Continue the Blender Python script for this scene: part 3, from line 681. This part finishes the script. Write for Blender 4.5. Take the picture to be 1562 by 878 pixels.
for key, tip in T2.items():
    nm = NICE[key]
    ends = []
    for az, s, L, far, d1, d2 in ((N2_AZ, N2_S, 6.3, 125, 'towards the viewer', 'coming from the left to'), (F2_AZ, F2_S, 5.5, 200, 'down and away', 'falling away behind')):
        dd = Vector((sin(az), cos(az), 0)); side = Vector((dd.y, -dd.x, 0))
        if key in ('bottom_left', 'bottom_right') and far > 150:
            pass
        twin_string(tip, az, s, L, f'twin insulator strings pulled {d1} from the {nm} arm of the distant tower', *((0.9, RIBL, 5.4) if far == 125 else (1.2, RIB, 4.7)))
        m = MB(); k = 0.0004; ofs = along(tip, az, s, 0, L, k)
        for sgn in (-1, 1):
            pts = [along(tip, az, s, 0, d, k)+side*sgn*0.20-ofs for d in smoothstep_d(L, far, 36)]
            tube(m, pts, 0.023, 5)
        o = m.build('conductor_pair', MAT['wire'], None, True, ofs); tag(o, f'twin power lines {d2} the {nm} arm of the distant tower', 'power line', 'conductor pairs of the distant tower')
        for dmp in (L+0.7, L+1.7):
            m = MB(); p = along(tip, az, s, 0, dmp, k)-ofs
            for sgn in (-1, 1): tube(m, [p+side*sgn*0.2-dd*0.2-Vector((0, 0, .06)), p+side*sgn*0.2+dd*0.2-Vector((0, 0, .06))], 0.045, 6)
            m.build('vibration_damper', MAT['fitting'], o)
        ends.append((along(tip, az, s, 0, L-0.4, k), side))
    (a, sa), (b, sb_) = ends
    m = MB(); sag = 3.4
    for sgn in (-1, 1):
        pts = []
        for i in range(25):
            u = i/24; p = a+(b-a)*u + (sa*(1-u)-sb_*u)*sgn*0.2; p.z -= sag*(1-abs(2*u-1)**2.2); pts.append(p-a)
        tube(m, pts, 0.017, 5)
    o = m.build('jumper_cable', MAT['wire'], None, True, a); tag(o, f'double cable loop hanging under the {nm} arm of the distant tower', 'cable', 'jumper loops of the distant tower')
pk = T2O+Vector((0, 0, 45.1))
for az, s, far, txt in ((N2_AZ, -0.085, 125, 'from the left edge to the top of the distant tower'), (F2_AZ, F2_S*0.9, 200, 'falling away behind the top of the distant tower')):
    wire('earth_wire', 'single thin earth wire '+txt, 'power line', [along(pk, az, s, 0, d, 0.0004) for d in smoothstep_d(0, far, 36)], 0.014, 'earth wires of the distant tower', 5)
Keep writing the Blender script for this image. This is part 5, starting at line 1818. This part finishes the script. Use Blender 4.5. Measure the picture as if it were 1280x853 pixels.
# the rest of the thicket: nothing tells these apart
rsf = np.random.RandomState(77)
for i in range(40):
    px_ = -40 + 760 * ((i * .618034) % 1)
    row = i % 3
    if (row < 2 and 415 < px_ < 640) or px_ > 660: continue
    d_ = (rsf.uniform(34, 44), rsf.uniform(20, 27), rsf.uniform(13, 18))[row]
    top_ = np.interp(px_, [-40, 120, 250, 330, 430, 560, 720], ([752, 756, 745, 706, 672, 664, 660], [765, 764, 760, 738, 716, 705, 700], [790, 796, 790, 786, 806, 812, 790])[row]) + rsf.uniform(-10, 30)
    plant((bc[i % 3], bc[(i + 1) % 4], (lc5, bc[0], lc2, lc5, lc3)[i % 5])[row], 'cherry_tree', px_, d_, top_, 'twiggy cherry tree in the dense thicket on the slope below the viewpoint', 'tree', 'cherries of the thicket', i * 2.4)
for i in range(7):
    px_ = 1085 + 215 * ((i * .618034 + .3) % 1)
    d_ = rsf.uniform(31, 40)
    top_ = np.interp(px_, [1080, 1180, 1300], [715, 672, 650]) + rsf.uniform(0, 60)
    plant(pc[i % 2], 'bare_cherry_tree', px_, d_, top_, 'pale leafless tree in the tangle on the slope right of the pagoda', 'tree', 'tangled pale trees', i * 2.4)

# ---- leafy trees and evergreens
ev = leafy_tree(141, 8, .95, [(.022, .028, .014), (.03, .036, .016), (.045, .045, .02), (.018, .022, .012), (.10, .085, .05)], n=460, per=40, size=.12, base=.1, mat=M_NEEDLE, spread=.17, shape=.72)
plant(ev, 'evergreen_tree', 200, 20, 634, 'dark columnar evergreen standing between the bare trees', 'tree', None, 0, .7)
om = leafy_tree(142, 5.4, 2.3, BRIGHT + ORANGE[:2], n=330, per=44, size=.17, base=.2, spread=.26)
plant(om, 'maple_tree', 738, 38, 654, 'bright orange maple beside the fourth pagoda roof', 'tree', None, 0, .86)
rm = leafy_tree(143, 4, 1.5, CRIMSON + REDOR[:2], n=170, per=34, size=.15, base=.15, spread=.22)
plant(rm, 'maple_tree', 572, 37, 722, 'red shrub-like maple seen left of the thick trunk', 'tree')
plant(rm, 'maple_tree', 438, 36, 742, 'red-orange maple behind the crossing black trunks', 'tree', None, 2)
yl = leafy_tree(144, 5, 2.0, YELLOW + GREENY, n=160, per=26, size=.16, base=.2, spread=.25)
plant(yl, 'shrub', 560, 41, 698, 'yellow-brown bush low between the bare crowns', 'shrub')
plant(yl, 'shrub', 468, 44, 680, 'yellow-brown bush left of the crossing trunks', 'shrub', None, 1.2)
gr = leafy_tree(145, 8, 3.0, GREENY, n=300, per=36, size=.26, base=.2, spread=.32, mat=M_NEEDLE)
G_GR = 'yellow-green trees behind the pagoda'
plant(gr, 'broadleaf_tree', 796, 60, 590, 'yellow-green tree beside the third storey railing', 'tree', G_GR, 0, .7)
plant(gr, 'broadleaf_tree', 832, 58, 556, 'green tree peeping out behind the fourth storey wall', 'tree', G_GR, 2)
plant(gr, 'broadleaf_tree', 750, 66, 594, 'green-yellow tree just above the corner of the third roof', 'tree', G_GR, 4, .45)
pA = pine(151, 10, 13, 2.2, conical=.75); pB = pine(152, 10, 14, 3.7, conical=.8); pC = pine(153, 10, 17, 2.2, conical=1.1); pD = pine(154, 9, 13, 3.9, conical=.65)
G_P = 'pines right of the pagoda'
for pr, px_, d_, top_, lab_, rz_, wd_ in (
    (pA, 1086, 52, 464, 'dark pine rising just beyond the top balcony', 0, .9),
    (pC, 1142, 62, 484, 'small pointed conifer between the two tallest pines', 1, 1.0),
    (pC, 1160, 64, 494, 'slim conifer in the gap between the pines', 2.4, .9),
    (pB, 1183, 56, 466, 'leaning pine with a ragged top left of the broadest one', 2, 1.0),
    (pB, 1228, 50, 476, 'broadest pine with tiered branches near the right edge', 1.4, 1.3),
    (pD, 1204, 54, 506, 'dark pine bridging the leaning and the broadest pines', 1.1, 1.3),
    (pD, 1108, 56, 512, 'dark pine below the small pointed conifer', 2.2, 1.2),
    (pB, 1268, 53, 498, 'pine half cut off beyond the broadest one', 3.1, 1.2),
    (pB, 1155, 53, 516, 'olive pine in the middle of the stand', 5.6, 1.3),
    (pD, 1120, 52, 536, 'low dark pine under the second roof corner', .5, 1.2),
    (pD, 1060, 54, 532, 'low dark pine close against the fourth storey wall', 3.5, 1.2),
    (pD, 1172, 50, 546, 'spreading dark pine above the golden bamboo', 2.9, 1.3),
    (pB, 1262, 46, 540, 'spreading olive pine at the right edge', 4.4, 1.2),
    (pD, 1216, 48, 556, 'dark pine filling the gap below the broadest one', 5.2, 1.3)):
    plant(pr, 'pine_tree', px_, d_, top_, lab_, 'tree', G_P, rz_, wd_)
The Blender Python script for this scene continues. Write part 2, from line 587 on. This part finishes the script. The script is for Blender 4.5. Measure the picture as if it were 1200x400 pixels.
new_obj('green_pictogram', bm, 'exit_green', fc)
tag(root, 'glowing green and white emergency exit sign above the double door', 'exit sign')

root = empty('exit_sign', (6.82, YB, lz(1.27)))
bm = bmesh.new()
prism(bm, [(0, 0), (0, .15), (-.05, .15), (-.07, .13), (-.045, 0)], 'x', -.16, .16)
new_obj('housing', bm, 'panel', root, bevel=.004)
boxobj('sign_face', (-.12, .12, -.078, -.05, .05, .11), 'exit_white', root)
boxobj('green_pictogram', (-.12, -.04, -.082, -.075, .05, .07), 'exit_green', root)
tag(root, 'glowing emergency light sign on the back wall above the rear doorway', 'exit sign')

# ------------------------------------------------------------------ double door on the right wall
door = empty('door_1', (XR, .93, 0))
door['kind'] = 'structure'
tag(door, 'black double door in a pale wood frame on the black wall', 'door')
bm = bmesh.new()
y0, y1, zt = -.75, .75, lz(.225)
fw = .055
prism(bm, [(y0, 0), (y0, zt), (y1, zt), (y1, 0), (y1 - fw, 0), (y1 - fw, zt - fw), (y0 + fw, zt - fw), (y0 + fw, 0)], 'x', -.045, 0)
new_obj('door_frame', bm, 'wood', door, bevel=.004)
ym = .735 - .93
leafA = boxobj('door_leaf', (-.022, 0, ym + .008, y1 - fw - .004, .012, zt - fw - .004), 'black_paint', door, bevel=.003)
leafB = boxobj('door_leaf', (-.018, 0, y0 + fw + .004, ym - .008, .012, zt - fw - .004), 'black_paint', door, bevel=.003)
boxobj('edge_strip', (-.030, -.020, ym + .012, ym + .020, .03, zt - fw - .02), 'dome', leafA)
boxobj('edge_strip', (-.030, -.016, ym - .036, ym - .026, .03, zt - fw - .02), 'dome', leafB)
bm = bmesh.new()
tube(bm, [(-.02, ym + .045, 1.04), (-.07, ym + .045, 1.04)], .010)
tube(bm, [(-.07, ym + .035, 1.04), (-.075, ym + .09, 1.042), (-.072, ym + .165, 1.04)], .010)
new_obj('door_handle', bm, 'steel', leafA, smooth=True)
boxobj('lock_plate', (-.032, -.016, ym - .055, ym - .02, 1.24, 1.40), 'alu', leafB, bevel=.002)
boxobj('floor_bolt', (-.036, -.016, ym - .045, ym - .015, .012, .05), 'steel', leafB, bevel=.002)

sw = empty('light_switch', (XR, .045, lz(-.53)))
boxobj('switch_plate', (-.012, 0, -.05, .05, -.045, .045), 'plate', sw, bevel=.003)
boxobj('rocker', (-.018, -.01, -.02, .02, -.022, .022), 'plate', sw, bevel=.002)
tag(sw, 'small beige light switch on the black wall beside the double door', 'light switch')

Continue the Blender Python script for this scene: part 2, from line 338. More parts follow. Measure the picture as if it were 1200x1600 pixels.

--*--

* Written problem
Give back, word for word, each line from the one containing "The Blender Python script for this scene continues." down to the one containing "tag(root, 'glowing green", including those two lines.

* Reply
The Blender Python script for this scene continues. Write part 2, from line 587 on. This part finishes the script. The script is for Blender 4.5. Measure the picture as if it were 1200x400 pixels.
new_obj('green_pictogram', bm, 'exit_green', fc)
tag(root, 'glowing green and white emergency exit sign above the double door', 'exit sign')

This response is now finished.